Menikahkan korban bukanlah solusi, yang mestinya dilakukan adalah penanganan korban terkait dengan pemulihannya.
"Selain pemulihan psikologis, juga pendampingan menjalani masa kehamilan sampai melahirkan," ujar Lusi.
"Selain dukungan pemerintah, dukungan keluarga sangat diperlukan agar korban mendapatkan rasa aman dan kuat dalam menghadapi kondisinya," tambahnya.
Dalam penanganan kasus, Lusi mengungkapkan bahwa penyidik di Kepolisian juga harus mulai menerapkan kebijakan mengenai kerugian yang ditimbulkan. Sehingga nantinya, JPU dapat mengajukan tuntutan ganti kerugian selain tuntutan pidana.
Sebelumnya, Seorang anak perempuan berusia 11 tahun, dengan inisial RY, menghadapi kenyataan tragis setelah hamil akibat diperkosa oleh seorang pria beristri.
RY, yang masih duduk di bangku kelas 4 sekolah dasar, kini mengandung lima bulan. Sementara pelaku bernama Faizal, seorang pria berusia 19 tahun, dan telah memiliki istri.
Kejadian tragis itu terjadi pada Agustus 2023, ketika RY menginap di rumah neneknya di salah satu kecamatan di Kabupaten Bulukumba.
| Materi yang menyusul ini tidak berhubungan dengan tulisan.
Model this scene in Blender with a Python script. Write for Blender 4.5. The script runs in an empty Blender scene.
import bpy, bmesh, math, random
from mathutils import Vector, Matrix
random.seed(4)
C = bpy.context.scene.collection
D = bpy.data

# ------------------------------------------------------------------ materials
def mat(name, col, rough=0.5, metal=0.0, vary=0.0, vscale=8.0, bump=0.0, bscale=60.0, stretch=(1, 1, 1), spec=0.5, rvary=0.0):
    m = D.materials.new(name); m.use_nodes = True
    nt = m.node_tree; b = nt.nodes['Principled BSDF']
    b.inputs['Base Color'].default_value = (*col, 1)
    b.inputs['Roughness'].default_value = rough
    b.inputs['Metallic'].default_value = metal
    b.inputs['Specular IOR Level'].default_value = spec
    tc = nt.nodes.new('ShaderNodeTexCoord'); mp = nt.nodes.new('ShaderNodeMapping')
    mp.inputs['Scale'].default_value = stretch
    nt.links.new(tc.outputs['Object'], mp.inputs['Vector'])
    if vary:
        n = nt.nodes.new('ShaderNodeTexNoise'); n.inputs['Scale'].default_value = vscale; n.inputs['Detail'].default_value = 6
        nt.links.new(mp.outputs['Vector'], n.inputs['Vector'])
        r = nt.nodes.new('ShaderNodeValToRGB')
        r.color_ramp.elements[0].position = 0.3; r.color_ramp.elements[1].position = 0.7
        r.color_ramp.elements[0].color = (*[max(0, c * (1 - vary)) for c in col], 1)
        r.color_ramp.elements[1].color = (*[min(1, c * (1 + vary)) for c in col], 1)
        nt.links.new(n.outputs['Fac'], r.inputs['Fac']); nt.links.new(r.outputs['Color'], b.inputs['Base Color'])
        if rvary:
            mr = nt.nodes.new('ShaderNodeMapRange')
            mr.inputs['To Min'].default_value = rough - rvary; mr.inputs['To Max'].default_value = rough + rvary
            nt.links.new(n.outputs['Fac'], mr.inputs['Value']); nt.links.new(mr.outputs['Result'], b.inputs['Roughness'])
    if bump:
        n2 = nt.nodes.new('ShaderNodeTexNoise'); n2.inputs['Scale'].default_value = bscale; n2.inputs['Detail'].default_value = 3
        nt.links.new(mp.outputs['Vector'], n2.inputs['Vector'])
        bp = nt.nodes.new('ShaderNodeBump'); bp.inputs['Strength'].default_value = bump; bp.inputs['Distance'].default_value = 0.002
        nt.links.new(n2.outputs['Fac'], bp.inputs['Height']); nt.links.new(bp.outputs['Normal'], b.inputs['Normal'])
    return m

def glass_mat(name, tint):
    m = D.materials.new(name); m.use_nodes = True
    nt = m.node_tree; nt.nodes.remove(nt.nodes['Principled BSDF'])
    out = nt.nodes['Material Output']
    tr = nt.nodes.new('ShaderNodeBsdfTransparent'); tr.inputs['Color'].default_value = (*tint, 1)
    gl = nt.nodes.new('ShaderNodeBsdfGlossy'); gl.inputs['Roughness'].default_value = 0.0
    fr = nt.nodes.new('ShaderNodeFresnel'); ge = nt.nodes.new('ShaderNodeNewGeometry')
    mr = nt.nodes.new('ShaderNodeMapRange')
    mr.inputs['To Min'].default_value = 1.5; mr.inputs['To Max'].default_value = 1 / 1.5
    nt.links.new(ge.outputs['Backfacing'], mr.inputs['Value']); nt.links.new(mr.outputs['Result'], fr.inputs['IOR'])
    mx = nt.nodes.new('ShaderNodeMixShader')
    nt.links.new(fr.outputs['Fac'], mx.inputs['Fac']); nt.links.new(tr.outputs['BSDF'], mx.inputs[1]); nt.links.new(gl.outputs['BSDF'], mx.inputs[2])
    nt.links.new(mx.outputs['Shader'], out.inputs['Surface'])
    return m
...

Saat itu, pada tengah malam, masuk ke kamar RY dan melakukan perbuatan tercela tersebut.
Keluarga korban baru mengetahui apa yang telah dialami RY pada Desember 2023. Setelah mengetahui anaknya mengandung, orang tua korban pun melaporkan kasus ini ke Polres Bulukumba.
Sempat beredar kabar bahwa kasus ini akan diselesaikan dengan menikahkan korban dengan pelaku. Pihak korban sempat meminta uang pernikahan atau uang 'Panai' kepada pihak pelaku sebesar 50 juta rupiah.
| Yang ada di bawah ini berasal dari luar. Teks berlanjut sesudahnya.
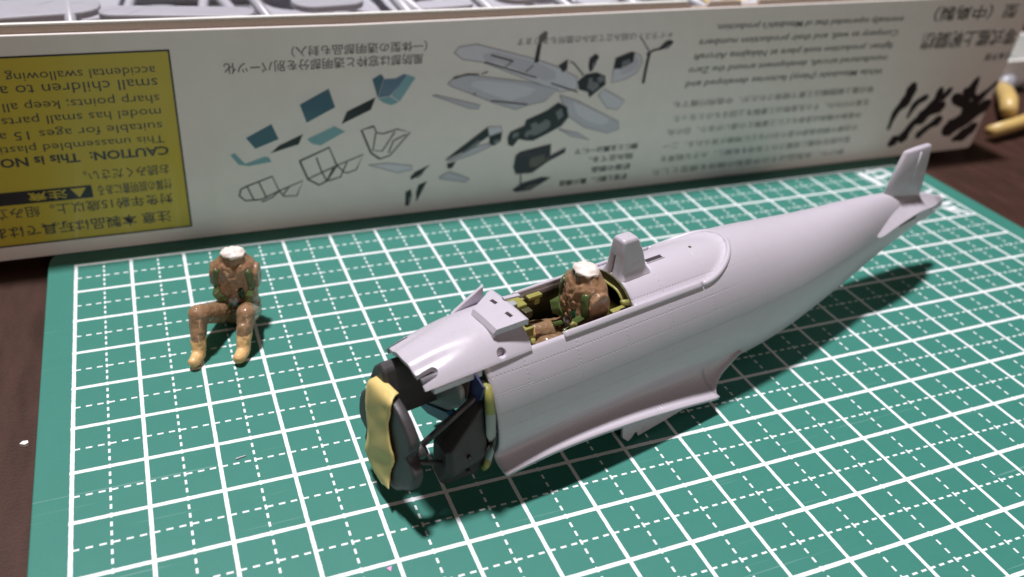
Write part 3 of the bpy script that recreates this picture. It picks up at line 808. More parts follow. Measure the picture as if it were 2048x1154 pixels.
def on_hull(s, ph, off=0.0):
    l, z = sec(s, ph); l1, z1 = sec(s, ph + 0.01); l2, z2 = sec(s, ph - 0.01)
    n = Vector((-(z2 - z1), (l2 - l1))); n = n.normalized() if n.length else Vector((0, 1))
    if n.dot(Vector((math.cos(ph), math.sin(ph)))) < 0: n = -n
    return l + n.x * off, z + n.y * off

def hull_ribbon(name, path, wid, hgt, mat, sg=1, taper=False):
    """raised strip along hull points (s, phi)"""
    rings = []
    for i, (s, ph) in enumerate(path):
        k = 1.0
        dph = wid / 2 / max(0.5, f_w(s))
        pts = []
        for dp, off in ((-1, -0.02), (-1, hgt * 0.8), (-0.6, hgt), (0.6, hgt), (1, hgt * 0.8), (1, -0.02)):
            l, z = on_hull(s, ph + dp * dph, off * k); pts.append(F(s, sg * l, z))
        rings.append(pts)
    return loft(name, rings, mat, plane_e)

# sill rails on both sides
for sg in (1, -1):
    hull_ribbon('sill_rail', [(s, phi_of_z(s, 2.345)) for s in np.arange(4.66, 7.5, 0.08)], 0.075, 0.035, M['plastic'], sg)
# curved lip round the rear of the canopy deck
rim_pts = []
for i in range(41):
    a = math.radians(-92 + 184 * i / 40)
    s = 7.52 + 0.98 * math.cos(a)
    lim = abs(sec(min(s, 7.6), phi_of_z(min(s, 7.6), SILL))[0]) * 1.0
    l = lim * math.sin(a)
    w = f_w(s); c = (abs(l) / w) ** (1 / f_pe(s)); z = f_zc(s) + (f_zt(s) - f_zc(s)) * math.sqrt(max(0, 1 - c * c))
    rim_pts.append(F(s, l, z - 0.022))
tube('deck_lip', rim_pts, 0.05, M['plastic'], plane_e, 10)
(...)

Namun pihak pelaku hanya menyanggupi 10 juta rupiah, sehingga pihak korban memutuskan untuk tetap melanjutkan kasus ini.
HS, ibu kandung korban yang dikonfirmasi RADARSELATAN.FAJAR.CO.ID membenarkan bahwa pihak keluarganya sempat ingin menikahkan korban dengan pelaku.
"Awalnya memang itu laki-laki mau kasi naik uang tapi tidak sesuai. Keluargaku minta 50 juta, tap yang mau dibawa itu cuma 10 juta. Jadi kami memutuskan untuk dilanjut saja proses hukumnya," ungkap HS kepada RADARSELATAN.FAJAR.CO.ID.
HS menjelaskan upaya untuk menikahkan anaknya dengan pelaku sempat ingin dilakukan karena anaknya sedang mengandung anak pelaku.
"Maksud saya kalau memang bisa dinikahkan walaupun nikah siri yang penting itu anak nanti lahir ada ayahnya, tapi mau bagaimana lagi kalau menang tidak bisa yah sudah lah," katanya.
Kendati demikian, HS berharap pelaku dapat dihukum seberat-beratnya atas perbuatannya yang telah menghancurkan masa depan korban.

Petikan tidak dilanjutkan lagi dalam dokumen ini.